--- THE TASK ---
Every line of the material is to be quoted verbatim, minus the pictures.

┌──

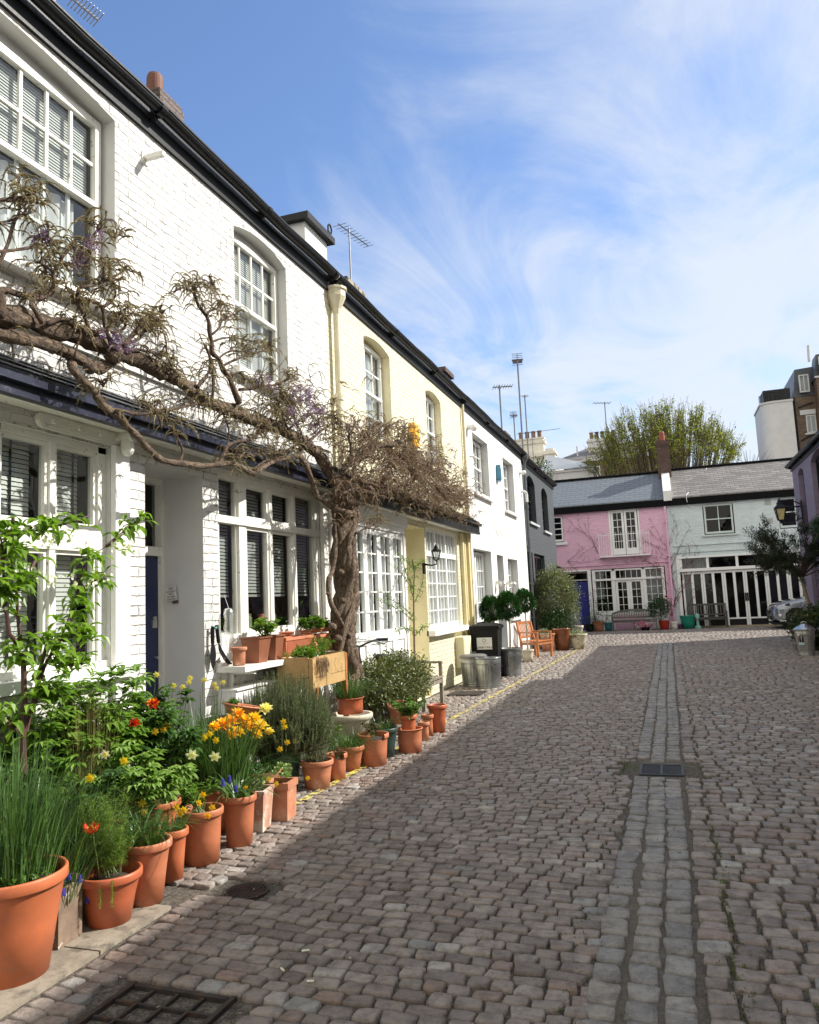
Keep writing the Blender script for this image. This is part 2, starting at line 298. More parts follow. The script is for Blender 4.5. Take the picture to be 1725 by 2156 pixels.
def sett_mat(name,ramp,rough,speck=.35):
    m,N,L,b=new(name); P=pos(N); r=N.new('ShaderNodeValToRGB'); L.new(isl(N),r.inputs[0]); e=r.color_ramp.elements
    e[0].position=ramp[0][0]; e[0].color=(*ramp[0][1],1); e[1].position=ramp[-1][0]; e[1].color=(*ramp[-1][1],1)
    for p,c in ramp[1:-1]: x=e.new(p); x.color=(*c,1)
    c=r.outputs[0]
    c=mixc(N,L,mul(N,L,mrange(N,L,noise(N,L,P,10,7,.75),.42,.62),.55),c,(.062,.05,.045))
    g=noise(N,L,P,230,3,.8); c=mixc(N,L,mul(N,L,mrange(N,L,g,.52,.66),speck),c,(.42,.41,.38)); c=mixc(N,L,mul(N,L,mrange(N,L,g,.46,.30),speck),c,(.04,.035,.03))
    c=mixc(N,L,mul(N,L,mrange(N,L,noise(N,L,P,22,6,.75),.57,.68),.35),c,(.26,.235,.21))
    L.new(c,b.inputs['Base Color']); L.new(mrange(N,L,noise(N,L,P,15,4),.3,.7,rough-.09,rough+.13),b.inputs['Roughness']); b.inputs['Specular IOR Level'].default_value=.5
    h=mul(N,L,mul(N,L,noise(N,L,P,34,7,.7),1.0),mul(N,L,noise(N,L,P,230,3,.7),.3),'ADD'); bump(N,L,b,h,.75,.022)
    return m
def stone(V,F,cx,cy,lx,ly,rot,detail,hh=.012,zt=0.0):
    """one sett: worn rounded top, sides going down into the joint"""
    hx=lx/2; hy=ly/2; k=.30; base=len(V); ca=math.cos(rot); sa=math.sin(rot)
    if detail:
        out=[(-1,-.7),(-.9,-.95),(-.3,-1),(.3,-1),(.91,-.94),(1,-.68),(1,.1),(.99,.70),(.90,.96),(.2,1),(-.35,1),(-.92,.95),(-1,.66),(-1,.0)]
    else: out=[(-1,-.6),(-.8,-1),(.8,-1),(1,-.6),(1,.6),(.8,1),(-.8,1),(-1,.6)]
    n=len(out); sk=rnd(-.10,.10); tp_=rnd(-.12,.12); j=[(x*rnd(.95,1.02)*(1+tp_*y)+sk*y*.6,y*rnd(.90,1.05)*(1+rnd(-.05,.05))+rnd(-.07,.07)*0) for x,y in out]; tx=rnd(-.05,.05); ty=rnd(-.05,.05); dz=rnd(-.004,.004)+zt
    rings=((1.01,-.03),(1.0,-.004),(.958,hh*.92),(.62,hh)) if detail else ((1.02,-.03),(.96,-.003),(.84,hh))
    for s_,z in rings:
        for (x,y) in j:
            X=x*hx*s_ if s_>.9 else x*(hx-hy*(1-s_)); Y=y*hy*s_; zz=z+dz+(X*tx+Y*ty if z>-.01 else 0)+(rnd(-.002,.002) if z>0 else 0)
            V.append((cx+X*ca-Y*sa,cy+X*sa+Y*ca,zz))
    V.append((cx,cy,hh*.9+dz)); c=len(V)-1; m=len(rings)
    for r in range(m-1):
        for i in range(n):
            a=base+r*n+i; b=base+r*n+(i+1)%n; F.append((a,b,b+n,a+n))
    t=base+(m-1)*n
    for i in range(n): F.append((t+i,t+(i+1)%n,c))
HOLES=[(-.50,.12,7.08,7.64),(-2.36,-1.82,2.40,2.93),(-2.56,-2.26,3.86,4.12)]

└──

--- THE COMPLETED TASK ---
Keep writing the Blender script for this image. This is part 2, starting at line 298. More parts follow. The script is for Blender 4.5. Take the picture to be 1725 by 2156 pixels.
def sett_mat(name,ramp,rough,speck=.35):
    m,N,L,b=new(name); P=pos(N); r=N.new('ShaderNodeValToRGB'); L.new(isl(N),r.inputs[0]); e=r.color_ramp.elements
    e[0].position=ramp[0][0]; e[0].color=(*ramp[0][1],1); e[1].position=ramp[-1][0]; e[1].color=(*ramp[-1][1],1)
    for p,c in ramp[1:-1]: x=e.new(p); x.color=(*c,1)
    c=r.outputs[0]
    c=mixc(N,L,mul(N,L,mrange(N,L,noise(N,L,P,10,7,.75),.42,.62),.55),c,(.062,.05,.045))
    g=noise(N,L,P,230,3,.8); c=mixc(N,L,mul(N,L,mrange(N,L,g,.52,.66),speck),c,(.42,.41,.38)); c=mixc(N,L,mul(N,L,mrange(N,L,g,.46,.30),speck),c,(.04,.035,.03))
    c=mixc(N,L,mul(N,L,mrange(N,L,noise(N,L,P,22,6,.75),.57,.68),.35),c,(.26,.235,.21))
    L.new(c,b.inputs['Base Color']); L.new(mrange(N,L,noise(N,L,P,15,4),.3,.7,rough-.09,rough+.13),b.inputs['Roughness']); b.inputs['Specular IOR Level'].default_value=.5
    h=mul(N,L,mul(N,L,noise(N,L,P,34,7,.7),1.0),mul(N,L,noise(N,L,P,230,3,.7),.3),'ADD'); bump(N,L,b,h,.75,.022)
    return m
def stone(V,F,cx,cy,lx,ly,rot,detail,hh=.012,zt=0.0):
    """one sett: worn rounded top, sides going down into the joint"""
    hx=lx/2; hy=ly/2; k=.30; base=len(V); ca=math.cos(rot); sa=math.sin(rot)
    if detail:
        out=[(-1,-.7),(-.9,-.95),(-.3,-1),(.3,-1),(.91,-.94),(1,-.68),(1,.1),(.99,.70),(.90,.96),(.2,1),(-.35,1),(-.92,.95),(-1,.66),(-1,.0)]
    else: out=[(-1,-.6),(-.8,-1),(.8,-1),(1,-.6),(1,.6),(.8,1),(-.8,1),(-1,.6)]
    n=len(out); sk=rnd(-.10,.10); tp_=rnd(-.12,.12); j=[(x*rnd(.95,1.02)*(1+tp_*y)+sk*y*.6,y*rnd(.90,1.05)*(1+rnd(-.05,.05))+rnd(-.07,.07)*0) for x,y in out]; tx=rnd(-.05,.05); ty=rnd(-.05,.05); dz=rnd(-.004,.004)+zt
    rings=((1.01,-.03),(1.0,-.004),(.958,hh*.92),(.62,hh)) if detail else ((1.02,-.03),(.96,-.003),(.84,hh))
    for s_,z in rings:
        for (x,y) in j:
            X=x*hx*s_ if s_>.9 else x*(hx-hy*(1-s_)); Y=y*hy*s_; zz=z+dz+(X*tx+Y*ty if z>-.01 else 0)+(rnd(-.002,.002) if z>0 else 0)
            V.append((cx+X*ca-Y*sa,cy+X*sa+Y*ca,zz))
    V.append((cx,cy,hh*.9+dz)); c=len(V)-1; m=len(rings)
    for r in range(m-1):
        for i in range(n):
            a=base+r*n+i; b=base+r*n+(i+1)%n; F.append((a,b,b+n,a+n))
    t=base+(m-1)*n
    for i in range(n): F.append((t+i,t+(i+1)%n,c))
HOLES=[(-.50,.12,7.08,7.64),(-2.36,-1.82,2.40,2.93),(-2.56,-2.26,3.86,4.12)]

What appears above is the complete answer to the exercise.